The French data-protection authority Commission Nationale de l’Informatique et des Libertés allowed the experiment under strict conditions but emphasized that future deployments at scale would require explicit legal authorization. The mayor of Nice, Christian Estrosi, celebrated the project as a model of innovation, while privacy advocates saw it as a troubling rehearsal for nationwide biometric surveillance

Across all four jurisdictions, Yeung and Li found that police agencies failed to articulate clear objectives, applied inconsistent data-handling standards, and neglected methodological rigor.

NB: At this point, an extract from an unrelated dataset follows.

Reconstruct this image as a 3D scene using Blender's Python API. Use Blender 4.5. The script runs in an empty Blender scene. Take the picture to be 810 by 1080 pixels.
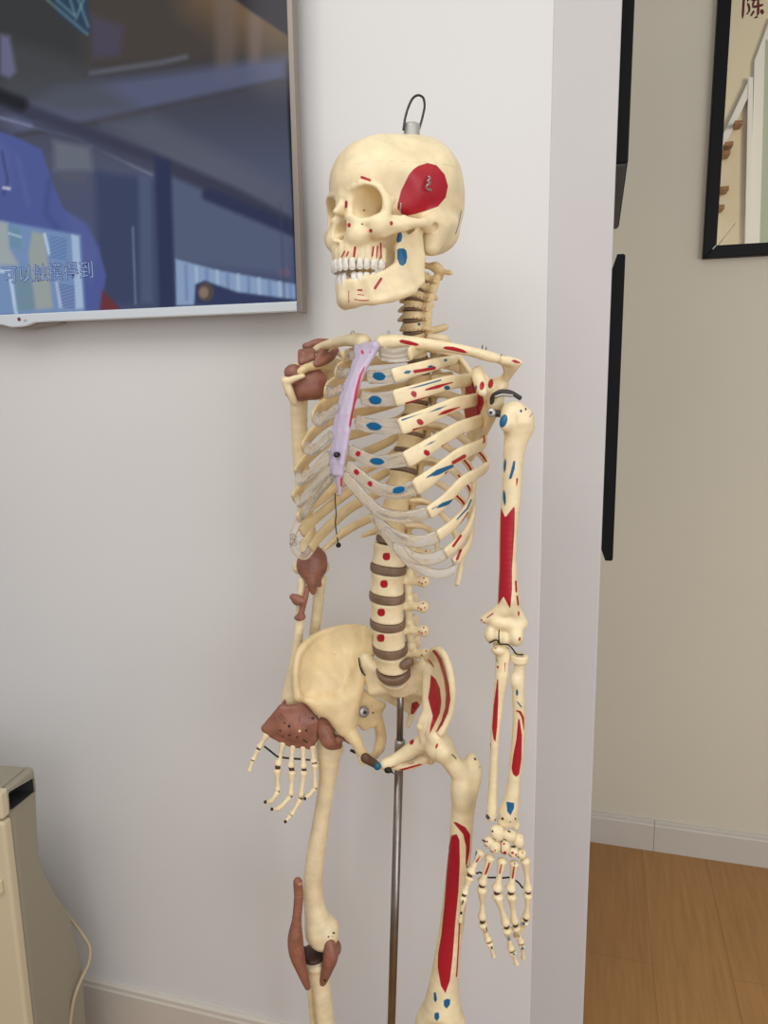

The trials often conflated software performance testing with full-scale policing operations, undermining both scientific reliability and public trust.

In London and Wales, officers reportedly interpreted citizens who avoided cameras as suspicious, an approach the authors describe as “a basic failure to recognize that individuals are legally entitled to preserve their privacy.”

In several cases, police watchlists included not only wanted persons but also “individuals deemed vulnerable or merely of interest,” raising serious proportionality issues under Article 8 of the European Convention on Human Rights.

Yeung and Li’s proposed framework for responsible testing calls first for epistemic responsibility which demands that trials have clear hypotheses, rigorous design, and transparent error measurement to ensure findings are scientifically valid.

Ethical responsibility requires safeguards for participants and affected communities, informed consent where feasible, and careful assessment of potential harms such as bias or the chilling of public protest.

Legal responsibility means compliance with existing data-protection, equality, and human-rights law, combined with independent oversight and full public transparency.

These principles, Yeung and Li argue, should guide the European Commission as it drafts detailed provisions under Article 60 of the EU AI Act, which will require pre-approved “real-world testing plans” for high-risk AI systems.

The authors concluded that the live facial recognition experiments of the 2010s foreshadowed the dilemmas of technologies tested on citizens without consent, oversight, or evidence of benefit now confronting the AI age.

“Principled frameworks to ensure that live technology testing, including AI systems, is undertaken responsibly are long overdue and urgently needed,” Yeung and Li’s wrote.

By converting Europe’s chaotic “wild west” of AI experimentation into a regime of accountable, rights-based oversight, governments can preserve innovation while protecting the public from the next generation of unregulated surveillance, Yeung and Li stated.